> [Task details]
Find and copy each line of the records where the string "high" shows up.

> [Extracted data]
- - -

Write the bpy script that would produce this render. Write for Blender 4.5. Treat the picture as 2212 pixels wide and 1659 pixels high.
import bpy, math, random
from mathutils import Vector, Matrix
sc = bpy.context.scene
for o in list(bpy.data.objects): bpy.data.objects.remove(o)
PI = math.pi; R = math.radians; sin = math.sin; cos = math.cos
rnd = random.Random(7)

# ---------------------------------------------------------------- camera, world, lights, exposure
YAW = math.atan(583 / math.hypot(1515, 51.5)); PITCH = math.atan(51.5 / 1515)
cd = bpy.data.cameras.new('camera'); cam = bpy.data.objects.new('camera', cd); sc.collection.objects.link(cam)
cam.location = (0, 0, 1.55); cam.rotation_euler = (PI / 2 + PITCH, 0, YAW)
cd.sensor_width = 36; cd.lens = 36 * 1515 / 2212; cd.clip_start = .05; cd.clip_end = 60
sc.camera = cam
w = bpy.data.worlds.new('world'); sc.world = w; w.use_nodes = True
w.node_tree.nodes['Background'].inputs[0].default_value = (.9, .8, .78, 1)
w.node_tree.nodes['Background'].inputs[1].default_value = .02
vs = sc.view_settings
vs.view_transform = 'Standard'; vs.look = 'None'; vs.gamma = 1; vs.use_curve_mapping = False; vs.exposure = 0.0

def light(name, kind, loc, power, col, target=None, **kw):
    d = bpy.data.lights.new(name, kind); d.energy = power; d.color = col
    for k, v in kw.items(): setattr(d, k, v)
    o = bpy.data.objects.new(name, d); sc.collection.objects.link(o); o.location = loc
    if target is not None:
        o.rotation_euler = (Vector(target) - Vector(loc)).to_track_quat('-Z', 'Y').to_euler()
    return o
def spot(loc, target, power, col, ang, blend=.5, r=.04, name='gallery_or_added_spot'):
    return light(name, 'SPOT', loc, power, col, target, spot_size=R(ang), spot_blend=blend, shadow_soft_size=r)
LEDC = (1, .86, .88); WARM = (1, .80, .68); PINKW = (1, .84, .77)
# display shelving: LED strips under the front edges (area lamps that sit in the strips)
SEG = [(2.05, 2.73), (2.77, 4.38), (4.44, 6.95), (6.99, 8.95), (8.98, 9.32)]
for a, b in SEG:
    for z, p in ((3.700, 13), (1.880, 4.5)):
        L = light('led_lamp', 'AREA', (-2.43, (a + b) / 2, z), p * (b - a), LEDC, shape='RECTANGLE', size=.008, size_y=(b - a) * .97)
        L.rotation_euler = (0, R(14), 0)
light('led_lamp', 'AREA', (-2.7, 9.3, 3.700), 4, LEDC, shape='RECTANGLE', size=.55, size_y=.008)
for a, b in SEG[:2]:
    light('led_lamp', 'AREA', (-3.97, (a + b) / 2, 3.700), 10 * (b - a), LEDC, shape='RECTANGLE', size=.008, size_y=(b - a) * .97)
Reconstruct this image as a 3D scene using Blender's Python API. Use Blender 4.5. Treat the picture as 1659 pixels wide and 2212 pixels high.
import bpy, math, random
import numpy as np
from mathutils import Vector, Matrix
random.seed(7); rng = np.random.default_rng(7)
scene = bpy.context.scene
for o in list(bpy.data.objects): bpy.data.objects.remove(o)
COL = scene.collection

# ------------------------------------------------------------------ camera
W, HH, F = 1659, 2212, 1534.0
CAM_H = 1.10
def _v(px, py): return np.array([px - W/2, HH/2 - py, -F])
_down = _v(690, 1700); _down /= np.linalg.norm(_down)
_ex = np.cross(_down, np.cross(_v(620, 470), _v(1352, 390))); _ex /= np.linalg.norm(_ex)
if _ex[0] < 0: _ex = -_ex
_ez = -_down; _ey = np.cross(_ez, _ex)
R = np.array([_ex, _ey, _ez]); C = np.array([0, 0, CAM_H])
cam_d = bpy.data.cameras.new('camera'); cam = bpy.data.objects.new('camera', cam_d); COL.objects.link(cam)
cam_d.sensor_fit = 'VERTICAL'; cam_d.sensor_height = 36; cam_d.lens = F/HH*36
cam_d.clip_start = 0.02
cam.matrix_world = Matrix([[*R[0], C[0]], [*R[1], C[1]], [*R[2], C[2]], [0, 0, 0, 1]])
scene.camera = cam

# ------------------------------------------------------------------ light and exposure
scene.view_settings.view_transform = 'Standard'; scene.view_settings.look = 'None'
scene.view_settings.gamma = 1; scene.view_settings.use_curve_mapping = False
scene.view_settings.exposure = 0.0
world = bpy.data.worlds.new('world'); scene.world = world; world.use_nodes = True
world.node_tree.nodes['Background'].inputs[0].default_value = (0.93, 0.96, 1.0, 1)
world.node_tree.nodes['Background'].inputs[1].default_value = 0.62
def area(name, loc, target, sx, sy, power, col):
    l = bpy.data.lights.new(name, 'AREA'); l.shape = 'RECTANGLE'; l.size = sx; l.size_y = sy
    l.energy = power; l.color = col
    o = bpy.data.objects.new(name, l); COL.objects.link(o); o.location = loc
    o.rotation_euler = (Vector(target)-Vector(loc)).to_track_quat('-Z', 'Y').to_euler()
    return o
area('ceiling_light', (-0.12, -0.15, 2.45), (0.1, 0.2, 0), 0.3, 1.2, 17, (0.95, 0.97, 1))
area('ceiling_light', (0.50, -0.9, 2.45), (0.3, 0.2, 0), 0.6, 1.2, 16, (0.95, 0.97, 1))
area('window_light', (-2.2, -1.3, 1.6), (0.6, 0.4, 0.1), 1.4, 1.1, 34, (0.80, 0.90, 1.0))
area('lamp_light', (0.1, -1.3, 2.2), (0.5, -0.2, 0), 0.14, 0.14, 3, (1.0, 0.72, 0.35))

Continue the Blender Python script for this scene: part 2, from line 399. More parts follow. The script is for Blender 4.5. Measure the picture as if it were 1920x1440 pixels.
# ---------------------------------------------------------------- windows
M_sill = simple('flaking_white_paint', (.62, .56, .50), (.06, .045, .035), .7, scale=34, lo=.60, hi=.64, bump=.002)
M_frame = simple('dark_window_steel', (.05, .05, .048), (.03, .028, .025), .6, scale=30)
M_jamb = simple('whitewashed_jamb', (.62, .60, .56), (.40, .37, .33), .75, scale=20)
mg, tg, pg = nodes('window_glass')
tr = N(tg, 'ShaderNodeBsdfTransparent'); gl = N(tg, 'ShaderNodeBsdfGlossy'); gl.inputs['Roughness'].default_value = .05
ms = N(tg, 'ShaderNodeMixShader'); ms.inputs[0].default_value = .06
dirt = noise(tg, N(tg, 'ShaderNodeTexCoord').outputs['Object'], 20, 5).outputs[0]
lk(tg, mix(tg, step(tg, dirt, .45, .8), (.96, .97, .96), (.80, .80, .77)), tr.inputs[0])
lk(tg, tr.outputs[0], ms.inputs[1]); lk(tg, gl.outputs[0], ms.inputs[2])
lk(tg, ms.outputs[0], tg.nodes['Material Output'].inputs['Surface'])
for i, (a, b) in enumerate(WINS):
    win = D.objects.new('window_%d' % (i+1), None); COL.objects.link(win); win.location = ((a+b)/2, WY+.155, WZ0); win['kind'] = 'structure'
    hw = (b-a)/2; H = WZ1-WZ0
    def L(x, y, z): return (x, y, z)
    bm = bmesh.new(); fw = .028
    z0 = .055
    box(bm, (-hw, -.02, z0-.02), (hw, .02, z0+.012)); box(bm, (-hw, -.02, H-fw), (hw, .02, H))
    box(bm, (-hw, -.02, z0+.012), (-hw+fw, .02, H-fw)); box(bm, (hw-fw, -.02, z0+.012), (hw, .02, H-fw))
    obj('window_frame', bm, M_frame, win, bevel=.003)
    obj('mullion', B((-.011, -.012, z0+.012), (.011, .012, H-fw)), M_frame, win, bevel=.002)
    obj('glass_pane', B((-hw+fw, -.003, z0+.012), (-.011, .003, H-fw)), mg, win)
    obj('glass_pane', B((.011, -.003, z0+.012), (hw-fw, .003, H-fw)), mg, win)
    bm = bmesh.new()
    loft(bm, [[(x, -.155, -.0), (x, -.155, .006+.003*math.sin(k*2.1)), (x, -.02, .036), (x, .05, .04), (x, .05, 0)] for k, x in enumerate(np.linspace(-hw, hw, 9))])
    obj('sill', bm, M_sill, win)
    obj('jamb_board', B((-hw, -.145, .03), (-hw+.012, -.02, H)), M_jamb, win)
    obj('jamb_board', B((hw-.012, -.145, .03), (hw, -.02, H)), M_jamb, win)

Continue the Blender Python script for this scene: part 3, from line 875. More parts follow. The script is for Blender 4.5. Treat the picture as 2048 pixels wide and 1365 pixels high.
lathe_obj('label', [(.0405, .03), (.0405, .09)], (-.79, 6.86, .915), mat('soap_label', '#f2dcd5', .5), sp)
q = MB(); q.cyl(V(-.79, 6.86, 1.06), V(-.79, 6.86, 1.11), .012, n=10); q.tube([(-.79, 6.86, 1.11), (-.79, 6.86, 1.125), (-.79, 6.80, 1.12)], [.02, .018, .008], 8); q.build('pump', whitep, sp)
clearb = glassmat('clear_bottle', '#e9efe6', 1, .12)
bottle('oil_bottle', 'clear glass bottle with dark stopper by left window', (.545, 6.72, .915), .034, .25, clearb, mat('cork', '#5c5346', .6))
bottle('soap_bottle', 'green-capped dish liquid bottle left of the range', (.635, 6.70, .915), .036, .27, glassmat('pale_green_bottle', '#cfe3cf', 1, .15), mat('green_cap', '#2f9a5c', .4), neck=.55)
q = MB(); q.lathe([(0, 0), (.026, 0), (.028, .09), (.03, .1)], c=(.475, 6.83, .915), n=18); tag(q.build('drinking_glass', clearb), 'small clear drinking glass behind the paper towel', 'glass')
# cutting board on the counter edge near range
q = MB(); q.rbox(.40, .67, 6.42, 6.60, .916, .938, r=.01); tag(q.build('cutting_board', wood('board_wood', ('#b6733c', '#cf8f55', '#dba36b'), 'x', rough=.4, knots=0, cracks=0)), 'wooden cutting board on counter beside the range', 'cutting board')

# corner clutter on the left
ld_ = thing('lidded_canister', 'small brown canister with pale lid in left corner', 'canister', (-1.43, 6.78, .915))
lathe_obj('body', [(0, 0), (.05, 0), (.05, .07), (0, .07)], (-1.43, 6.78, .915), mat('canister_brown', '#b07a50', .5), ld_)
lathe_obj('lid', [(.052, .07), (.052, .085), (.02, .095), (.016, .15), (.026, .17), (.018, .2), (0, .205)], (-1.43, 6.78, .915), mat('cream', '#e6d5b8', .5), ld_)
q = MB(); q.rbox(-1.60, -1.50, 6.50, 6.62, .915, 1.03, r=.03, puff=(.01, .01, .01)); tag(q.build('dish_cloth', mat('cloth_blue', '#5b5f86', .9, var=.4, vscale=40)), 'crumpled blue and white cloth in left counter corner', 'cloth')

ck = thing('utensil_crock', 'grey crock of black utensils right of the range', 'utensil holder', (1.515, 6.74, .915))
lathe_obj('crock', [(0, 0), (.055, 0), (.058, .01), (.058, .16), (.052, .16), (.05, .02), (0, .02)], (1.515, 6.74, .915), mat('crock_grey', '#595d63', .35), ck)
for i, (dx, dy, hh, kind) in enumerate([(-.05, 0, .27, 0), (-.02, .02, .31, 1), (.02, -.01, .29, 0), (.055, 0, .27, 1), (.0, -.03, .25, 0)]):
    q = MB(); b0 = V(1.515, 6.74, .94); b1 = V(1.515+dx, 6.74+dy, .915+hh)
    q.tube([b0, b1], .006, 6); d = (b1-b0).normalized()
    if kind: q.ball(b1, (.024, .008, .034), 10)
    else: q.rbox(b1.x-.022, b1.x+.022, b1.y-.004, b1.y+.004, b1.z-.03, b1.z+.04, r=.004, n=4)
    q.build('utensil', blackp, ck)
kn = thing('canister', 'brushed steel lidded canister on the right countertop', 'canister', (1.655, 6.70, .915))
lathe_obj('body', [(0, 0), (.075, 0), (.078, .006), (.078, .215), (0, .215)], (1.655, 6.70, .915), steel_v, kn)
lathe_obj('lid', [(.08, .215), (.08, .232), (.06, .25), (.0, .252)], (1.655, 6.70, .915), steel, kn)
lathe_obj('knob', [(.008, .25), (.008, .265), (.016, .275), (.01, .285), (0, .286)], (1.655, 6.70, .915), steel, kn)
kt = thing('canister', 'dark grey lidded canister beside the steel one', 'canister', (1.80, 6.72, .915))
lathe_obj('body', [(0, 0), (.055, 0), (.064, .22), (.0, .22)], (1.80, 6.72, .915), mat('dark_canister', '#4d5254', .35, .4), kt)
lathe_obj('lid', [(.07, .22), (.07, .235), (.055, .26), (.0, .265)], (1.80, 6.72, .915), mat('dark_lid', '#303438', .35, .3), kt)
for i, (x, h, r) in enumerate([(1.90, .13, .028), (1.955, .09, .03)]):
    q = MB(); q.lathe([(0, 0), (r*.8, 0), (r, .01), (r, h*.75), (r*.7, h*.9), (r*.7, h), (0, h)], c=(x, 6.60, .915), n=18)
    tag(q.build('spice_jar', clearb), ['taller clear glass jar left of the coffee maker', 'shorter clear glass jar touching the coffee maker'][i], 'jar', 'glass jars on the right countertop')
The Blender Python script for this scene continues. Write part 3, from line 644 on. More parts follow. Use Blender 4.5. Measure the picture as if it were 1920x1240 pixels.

- - -

> [Answer for this exercise]
Write the bpy script that would produce this render. Write for Blender 4.5. Treat the picture as 2212 pixels wide and 1659 pixels high.
Reconstruct this image as a 3D scene using Blender's Python API. Use Blender 4.5. Treat the picture as 1659 pixels wide and 2212 pixels high.
Continue the Blender Python script for this scene: part 3, from line 875. More parts follow. The script is for Blender 4.5. Treat the picture as 2048 pixels wide and 1365 pixels high.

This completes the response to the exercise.